▸ **Provided data**
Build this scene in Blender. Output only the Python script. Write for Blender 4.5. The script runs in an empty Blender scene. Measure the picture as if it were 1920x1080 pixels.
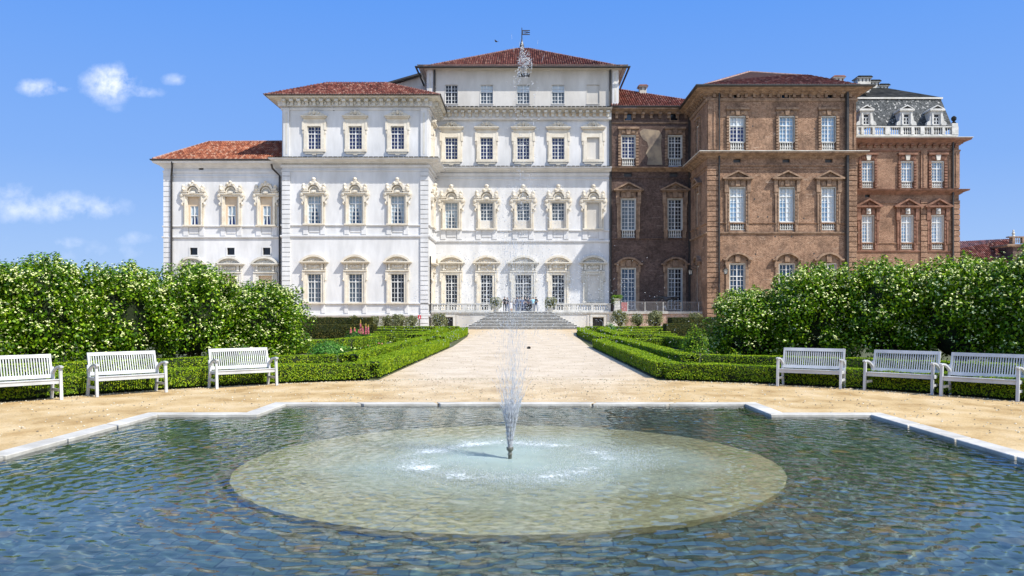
import bpy, math, random
import numpy as np
from mathutils import Vector, noise
from mathutils.geometry import tessellate_polygon
random.seed(7); RNG = np.random.default_rng(11)
SC = bpy.context.scene; COL = SC.collection
R = math.radians
# ---------------------------------------------------------------- camera, sky, sun, exposure
F, PX0, HY, EYE = 1515.0, 983.0, 590.0, 1.7      # focal length, principal column and horizon row of the 1920 px photograph
def X(px, Y): return (px - PX0) / F * Y
def Z(py, Y): return EYE + (HY - py) / F * Y
AX = -0.17                                        # the garden's axis
cam = bpy.data.objects.new("camera", bpy.data.cameras.new("camera")); COL.objects.link(cam)
cam.location = (0, 0, EYE); cam.rotation_euler = (R(90), 0, 0)
cam.data.sensor_width = 36; cam.data.lens = F / 1920 * 36
cam.data.shift_x = -(PX0 - 960) / 1920; cam.data.shift_y = (HY - 540) / 1920
cam.data.clip_end = 3000; cam.data.clip_start = 0.05
SC.camera = cam
SUN = Vector((15.6, -11.0, 22.7)).normalized()
sd = bpy.data.lights.new("sun", 'SUN'); sd.energy = 4.0; sd.angle = R(0.5); sd.color = (1.0, 0.96, 0.89)
sun = bpy.data.objects.new("sun", sd); COL.objects.link(sun)
sun.rotation_euler = (-SUN).to_track_quat('-Z', 'Y').to_euler()
SC.view_settings.view_transform = 'Standard'; SC.view_settings.look = 'None'
SC.view_settings.exposure = 0.58; SC.view_settings.gamma = 1
SC.cycles.max_bounces = 8; SC.cycles.transparent_max_bounces = 24
SC.cycles.caustics_reflective = False; SC.cycles.caustics_refractive = True
SC.cycles.use_denoising = True

def nd(nt, typ, **kw):
    n = nt.nodes.new(typ)
    for k, v in kw.items():
        if hasattr(n, k) and k not in ('inputs',): setattr(n, k, v)
    return n
def lk(nt, a, b): nt.links.new(a, b)
def math_n(nt, op, a, b=None, c=None, clamp=False):
    n = nt.nodes.new('ShaderNodeMath'); n.operation = op; n.use_clamp = clamp
    for i, v in enumerate((a, b, c)):
        if v is None: continue
        if isinstance(v, (int, float)): n.inputs[i].default_value = v
        else: nt.links.new(v, n.inputs[i])
    return n.outputs[0]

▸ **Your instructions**
Return all of the data exactly as written, and drop the pictures.

▸ **The answer**
Build this scene in Blender. Output only the Python script. Write for Blender 4.5. The script runs in an empty Blender scene. Measure the picture as if it were 1920x1080 pixels.
import bpy, math, random
import numpy as np
from mathutils import Vector, noise
from mathutils.geometry import tessellate_polygon
random.seed(7); RNG = np.random.default_rng(11)
SC = bpy.context.scene; COL = SC.collection
R = math.radians
# ---------------------------------------------------------------- camera, sky, sun, exposure
F, PX0, HY, EYE = 1515.0, 983.0, 590.0, 1.7      # focal length, principal column and horizon row of the 1920 px photograph
def X(px, Y): return (px - PX0) / F * Y
def Z(py, Y): return EYE + (HY - py) / F * Y
AX = -0.17                                        # the garden's axis
cam = bpy.data.objects.new("camera", bpy.data.cameras.new("camera")); COL.objects.link(cam)
cam.location = (0, 0, EYE); cam.rotation_euler = (R(90), 0, 0)
cam.data.sensor_width = 36; cam.data.lens = F / 1920 * 36
cam.data.shift_x = -(PX0 - 960) / 1920; cam.data.shift_y = (HY - 540) / 1920
cam.data.clip_end = 3000; cam.data.clip_start = 0.05
SC.camera = cam
SUN = Vector((15.6, -11.0, 22.7)).normalized()
sd = bpy.data.lights.new("sun", 'SUN'); sd.energy = 4.0; sd.angle = R(0.5); sd.color = (1.0, 0.96, 0.89)
sun = bpy.data.objects.new("sun", sd); COL.objects.link(sun)
sun.rotation_euler = (-SUN).to_track_quat('-Z', 'Y').to_euler()
SC.view_settings.view_transform = 'Standard'; SC.view_settings.look = 'None'
SC.view_settings.exposure = 0.58; SC.view_settings.gamma = 1
SC.cycles.max_bounces = 8; SC.cycles.transparent_max_bounces = 24
SC.cycles.caustics_reflective = False; SC.cycles.caustics_refractive = True
SC.cycles.use_denoising = True

def nd(nt, typ, **kw):
    n = nt.nodes.new(typ)
    for k, v in kw.items():
        if hasattr(n, k) and k not in ('inputs',): setattr(n, k, v)
    return n
def lk(nt, a, b): nt.links.new(a, b)
def math_n(nt, op, a, b=None, c=None, clamp=False):
    n = nt.nodes.new('ShaderNodeMath'); n.operation = op; n.use_clamp = clamp
    for i, v in enumerate((a, b, c)):
        if v is None: continue
        if isinstance(v, (int, float)): n.inputs[i].default_value = v
        else: nt.links.new(v, n.inputs[i])
    return n.outputs[0]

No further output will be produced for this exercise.